Commonwealth v. Leatherbury

O’BRIEN, Chief Justice,

dissenting.

I dissent. I cannot agree that the decisions of this Court require us to condone the Commonwealth’s obvious attempt to evade the requirements of Rule 1100 in the instant matter merely because the Commonwealth did not employ the nolle prosequi procedure in furtherance of its design. See Commonwealth v. Johnson, 487 Pa. 197, 409 A.2d 308 (1979).

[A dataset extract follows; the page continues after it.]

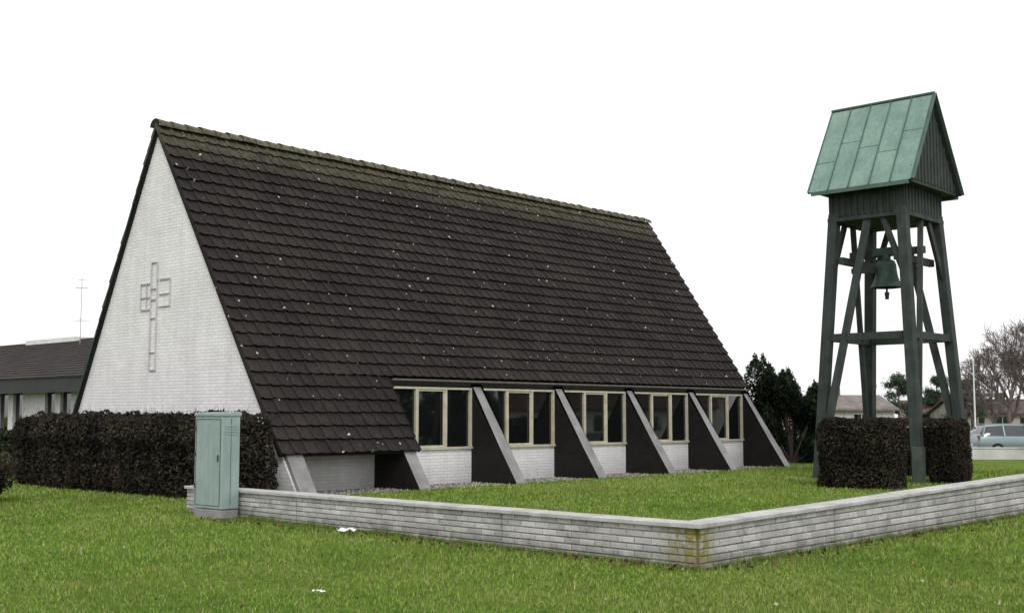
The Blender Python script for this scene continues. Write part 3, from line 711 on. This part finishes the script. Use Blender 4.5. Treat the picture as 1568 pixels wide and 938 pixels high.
# ---------------------------------------------------------------- cars
def car(name,tan_,d,rot,paint):
    x,y=at(tan_,d); e=empty(name,(x,y,-.324)); e.rotation_euler=(0,0,rot)
    mp=simple(name+'_paint',paint,.3,.05,1,.3,bs=0,spec=.6); mg=glassmat(name+'_glass',(.03,.035,.04),.05); mt=simple(name+'_tyre',(.015,.015,.015),.8,.2,4); ms=simple(name+'_hub',(.4,.4,.42),.35,.1,4,.7)
    ml=simple(name+'_tail_light',(.35,.02,.02),.3,.1,4)
    st=[(-2.25,.70,.38,.70,.72,.66),(-2.18,.80,.30,.88,.92,.74),(-2.08,.84,.27,.93,1.05,.72),(-1.80,.85,.24,.95,1.42,.62),(-1.0,.86,.22,.95,1.48,.63),(0,.86,.22,.94,1.48,.63),(.55,.86,.22,.93,1.42,.61),(1.30,.85,.22,.92,.97,.72),(1.95,.82,.24,.82,.85,.68),(2.22,.74,.30,.66,.68,.62),(2.28,.66,.38,.55,.56,.58)]
    V=[];F=[];Mi=[]
    for (a,w,zb,zl,zr,rw) in st:
        ring=[(-w*.9,zb),(-w,zb+.14),(-w*1.01,(zb+zl)/2+.08),(-w*.97,zl),(-rw,zr-.04 if zr-zl>.2 else zr-.005),(-rw*.8,zr),(0,zr+.015)]
        ring=ring+[(-p,q) for p,q in ring[-2::-1]]
        V+=[(a,p,q) for p,q in ring]
    m=13
    for i in range(len(st)-1):
        gl_=st[i][4]-st[i][3]>.09 and st[i+1][4]-st[i+1][3]>.04 
        for j in range(m-1):
            F.append((i*m+j,(i+1)*m+j,(i+1)*m+j+1,i*m+j+1))
            side=j in(3,8); top=j in(4,5,6,7)
            Mi.append(1 if gl_ and (side or (top and i in (2,6))) else 0)
        F.append((i*m,(i+1)*m,(i+1)*m+m-1,i*m+m-1)); Mi.append(0)
    F.append(tuple(range(m))); Mi.append(0); F.append(tuple(range((len(st)-1)*m,len(st)*m))); Mi.append(0)
    b=MB(); b.add(V,F,Mi,True); ob=b.obj('body',(mp,mg)); ob.parent=e
    b=MB()
    for s in (-1,1):
        for (xa,za,xb,zb2) in ((-1.0,.95,-1.0,1.45),(0.05,.95,0.0,1.45),(1.28,.93,.56,1.40),(-2.02,.95,-1.80,1.40)):
            b.beam((xa,s*.84,za),(xb,s*.635,zb2),.06,.05)
        b.box(.95,1.12,min(s*.86,s*1.0),max(s*.86,s*1.0),.93,1.05)
        b.box(-1.9,.5,min(s*.56,s*.6),max(s*.56,s*.6),1.5,1.53)
    b.obj('pillars_mirrors',(mp,)).parent=e
    b=MB(); h=MB()
    for s in (-1,1):
        for xx in (-1.35,1.38):
            b.cyl((xx,s*.62,.31),(xx,s*.875,.31),.32,.32,20); h.cyl((xx,s*.87,.31),(xx,s*.885,.31),.2,.19,14)
    b.obj('tyres',(mt,)).parent=e; h.obj('hubs',(ms,)).parent=e
    b=MB(); b.box(-2.2,-2.14,-.8,-.62,.68,.98); b.box(-2.2,-2.14,.62,.8,.68,.98); b.obj('tail_lights',(ml,)).parent=e
    b=MB(); b.box(2.2,2.27,-.68,-.42,.52,.64); b.box(2.2,2.27,.42,.68,.52,.64); b.box(-2.27,-2.25,-.26,.26,.5,.6); b.obj('head_lights',(M_whitep,)).parent=e
car('parked_car',.425,56.2,R0,(.24,.32,.32)); car('parked_car.001',.288,70,R0+.1,(.6,.6,.6))

# ---------------------------------------------------------------- light
W=bpy.data.worlds.new("World"); S.world=W; W.use_nodes=True; nt=W.node_tree
bg=nt.nodes['Background']; sky=N(nt,'ShaderNodeTexSky',sky_type='NISHITA'); sky.sun_disc=False
EL_=math.radians(42); 
sun_dir=Vector((-.66,-.75,0)).normalized()
sky.sun_elevation=EL_; sky.sun_rotation=math.atan2(sun_dir.x,sun_dir.y); sky.dust_density=3
hs=N(nt,'ShaderNodeHueSaturation'); hs.inputs['Saturation'].default_value=.12; nt.links.new(sky.outputs[0],hs.inputs['Color'])
mx=N(nt,'ShaderNodeMix',data_type='RGBA'); mx.inputs[0].default_value=.85; nt.links.new(hs.outputs[0],mx.inputs[6]); mx.inputs[7].default_value=(12.6,12.55,12.7,1)
nt.links.new(mx.outputs[2],bg.inputs[0]); bg.inputs[1].default_value=.1
l=bpy.data.lights.new('sun','SUN'); l.energy=1.4; l.angle=math.radians(22); l.color=(1,.985,.96)
so=bpy.data.objects.new('sun',l); COL.objects.link(so)
dv=Vector((sun_dir.x*math.cos(EL_),sun_dir.y*math.cos(EL_),math.sin(EL_))); so.rotation_euler=dv.to_track_quat('Z','Y').to_euler(); so.location=dv*30
# ---------------------------------------------------------------- camera
cam=bpy.data.cameras.new('camera'); co=bpy.data.objects.new('camera',cam); COL.objects.link(co)
cam.sensor_width=36; cam.lens=1815/1568*36; cam.clip_end=3000; cam.clip_start=.1
co.location=(0,0,1.6); co.rotation_euler=(math.radians(95.23),0,math.radians(42.6-90)); S.camera=co
S.view_settings.view_transform='Standard'; S.view_settings.look='None'; S.view_settings.exposure=0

The Commonwealth’s decision to request a third continuance rather than proceed with the preliminary hearing was, by the Commonwealth’s own admission, an exercise of prosecutorial discretion. The Commonwealth stresses the importance of the victim’s testimony in a robbery prosecution, but does not contend that it was not in possession of sufficient evidence to make out a prima facie case without such testimony on June 16, 1976. In light of the fact that the testimony of only one of the two arresting officers at the *454November 10, 1977, hearing was ruled sufficient to establish a prima facie case against appellee on all charges, it seems clear that the Commonwealth could have proceeded at the June hearing. Instead, the attorney for the Commonwealth appeared with no witness for a third time and requested still another continuance so that he could again attempt to contact the complaining witness, explaining that the witness worked in a travelling circus, could be notified only through his family, and could appear only when he was “in the area.” The Commonwealth gave the court no assurance that it could secure the complainant’s attendance at any given time. Further, even with such assurance, the court would have been constrained by local rules of criminal procedure. Philadelphia Criminal Rule 800(III)(C) provides:

III. Continuances may be granted in a preliminary hearing only as follows:
(C) In all preliminary hearings, including homicides, the Commonwealth, for valid cause, will be granted up to two continuances.

The Rules of the Philadelphia Municipal Court, in which the hearing was listed, are equally clear:

Rule 555. Preliminary Hearings
(A) Municipal Court Judges may dismiss cases at preliminary hearings where the Commonwealth witnesses fail to appear three (8) times. The Court may issue bench warrants for Commonwealth witnesses in appropriate cases.

It is obvious that the Commonwealth had no reasonable expectation that a continuance would be granted and a dismissal avoided when it appeared at the scheduled hearing.

The dismissal of the first complaint, therefore, was a direct consequence of the Commonwealth’s decision not to proceed. Appellee cannot be faulted for objecting to a third continuance and moving for discharge under such circumstances, nor should he be prejudiced thereby in computing the time for trial under Rule 1100. This dismissal, moreover, worked to the Commonwealth’s obvious advantage. Its effect was to remove the proceedings from judicial *455control, leaving the Commonwealth free to delay its prosecution of appellee indefinitely before filing a second complaint on identical charges. Had the Commonwealth gone forward with its evidence on June 16, 1976, and established its case, any delay in securing the complainant’s attendance at trial would have been subject to Rule 1100(c)’s due diligence requirements, and no extension would have been available without leave of the court. Since the Commonwealth offers no explanation for its four-month delay in filing a second complaint, or for its failure to make use of the complaining witness’s testimony in any proceeding, there is no support in the record for the notion that the prosecution exercised due diligence in bringing appellee to trial.

Thus I would hold that, because the Commonwealth acted with the intent to circumvent the operation of Rule 1100 in engineering the dismissal of the first complaint, the period between the dismissal of that complaint and the filing of the second must be included in the Rule 1100 computation. Commonwealth v. Whitaker, 467 Pa. 436, 359 A.2d 174 (1976). The order of the Superior Court vacating appellee’s sentence and ordering his discharge should therefore be affirmed.